I feel Peter is actually quite respectful of Sri Aurobindo. He doesn't bring him down to our level — no one could ever do that even before he began his "spiritual life." He does raise provocative questions at times, or raises questions at times in a provocative manner, but if the reader follows to the end the thread what the author is saying, the provocation is answered and Sri Aurobindo emerges vindicated. For instance in the case of some question of instability raised by a former acquaintance of Sri Aurobindo, the author shows that by all accounts Sri Aurobindo was very calm, very poised; he did not evidence any such thing. He was very unusual and extremely stable. The author, since this is being published by an academic press, cannot declare that Sri Aurobindo's realizations were genuine; but he can detail them to a certain extent and show that Sri Aurobindo's writings and statements about these things are remarkably consistent.

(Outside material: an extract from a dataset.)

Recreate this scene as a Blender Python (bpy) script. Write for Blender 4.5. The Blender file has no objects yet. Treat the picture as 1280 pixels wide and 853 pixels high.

What I am saying is that, in this experiment in imagination, I find that this book would have been a valuable first step for someone circumstanced like myself, who was curious, searching, actually in great need for someone, some path not found anywhere. There must be others like myself, who present with probing questions that often are not answered, or answered well, by those on the spiritual path.... A book like Peter's will of great help, I feel, in opening the way to some of us in America and the West. The kind of people who read this book are going to be not so much like sheep, but more like giraffes, craning their necks up around the tall trees and trying to sniff things out for themselves. Peter is more studious and does not show the devotional side of Sri Aurobindo as powerfully as could be, but the reader can open up for herself The Mother and Savitri and gleaming original galaxies implode open deep inside. Also, the book may inspire some academics to be more open to presenting Sri Aurobindo to their students again. This was happening in the 1970s and 1980s, I think, and it would be nice if it starts to happen again. All sorts of people may discover Sri Aurobindo and the Mother speaking to their needs, aspirations, curiosities; scientists, business people, managers, farmers, teachers, counterculturalists. Or people like me who feel that there must, there just must be something beyond human being in store on this Earth, some body of processes and methods that can help us begin to break the habits that bind us to human being. Or, more to the point, people who feel something within them that wants to give to the Divine, but they they don't know where that place is nor do they have contact with the Divine.

The biographer, a good one like Peter, anyway, does not bind readers to his own set of views and limitations, but presents an approach through following which readers discover for themselves the subject of the biography and what he stands for, and the path he opens.